PLC Six found guilty of trespass on west coast nuclear weapons base

Editor’s Note: Thanks to Nick Mele for his stellar onsite reporting of the Federal trial of the PLC Six. Click here to read more about the March 7, 2017 nonviolent direct action that led to yesterday’s trial.

Tacoma, Washington, September 6, 2017: Nuclear resisters were found guilty in US District Court of criminal trespass for their nonviolent protest at a US Navy nuclear weapons installation in Washington State.

In a trial of six nonviolent activists who conducted an act of civil resistance on March 7, 2017 at Naval Base Kitsap-Bangor in Silverdale, Washington, Magistrate Judge David W. Christel found the PLC Six (Mary H. Mele, Karan Founds-Benton, Charles Smith, Betsy Lamb, Steven Kelly SJ, and Alexandria Addesso) guilty of trespassing. The defendants had all stipulated to the Navy’s version of the facts in the case but pleaded not guilty to the charge of criminal trespassing. Their motion to include international law and necessity in their defense had previously been denied at the request of the prosecution.

The six resisters had crossed the marked property line onto the Bangor Trident base while reading sections of the Nuremberg Principles out loud before being arrested by military police. They were charged with trespassing and received ban and bar letters before being released.

They were part of a demonstration at Naval Base Kitsap-Bangor in Silverdale, Washington on March 7th at the conclusion of the Pacific Life Community’s (PLC) annual gathering. The Bangor submarine base, just 20 miles from Seattle, has the largest concentration of deployed nuclear weapons in the U.S. If Washington state were a sovereign nation, it would be the third-largest nuclear-weapons state in the world.

All were sentenced to 100 hours of community service and charged a total of forty dollars in mandatory processing fees and fines. All but Lamb were placed on probation for one year; Lamb was given two years probation because of a prior probation violation.

The judge permitted each defendant to testify about their state of mind at the time they crossed the line at the entrance to Bangor Naval Base. In moving testimony, many spoke of their personal conviction that nuclear weapons are immoral; two pointed out that the president of the United States has sole authority to launch nuclear attacks without any consultative process or review.

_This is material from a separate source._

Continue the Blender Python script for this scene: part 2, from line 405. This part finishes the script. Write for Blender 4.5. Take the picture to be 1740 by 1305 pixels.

Charley Smith of the Eugene, Oregon, Catholic Worker, carried a copy of the Nuremberg Principles when he crossed the line, as did the others; asked to explain their significance to him, Smith replied, “Very simply, if we remain silent or do not challenge the evils of society we are complicit in those evils just as much as those giving the orders to commit crimes against peace, war crimes, or crimes against humanity.”

Alexandria Addesso, the youngest of the defendants spoke movingly of nuclear disarmament as a right to life issue for her and her generation. She noted the many threats to younger people, from climate change to economic stagnation, and said, “I might not have ten, twenty or thirty years of life ahead of me, and I want to work with my peers to end the threat of nuclear annihilation.”

In his closing argument, defense attorney Blake Kremer cited legal precedent to challenge the judge to change the framework of his thinking and temper his verdict based on the facts of the case with his sense of justice.

Before sentencing, Lamb invited Judge Christel to collaborate with the defendants in concluding the trial with an outcome that would be both creative and just. She concluded “I want to quote just two lines from a favorite piece of music of mine, the fourth cantata of Johan Sebastian Bach. Freely translated they read ‘It was an awesome war when life and death contended./The victory remains with life, the reign of death is ended. Alleluia.’ This is my hope.”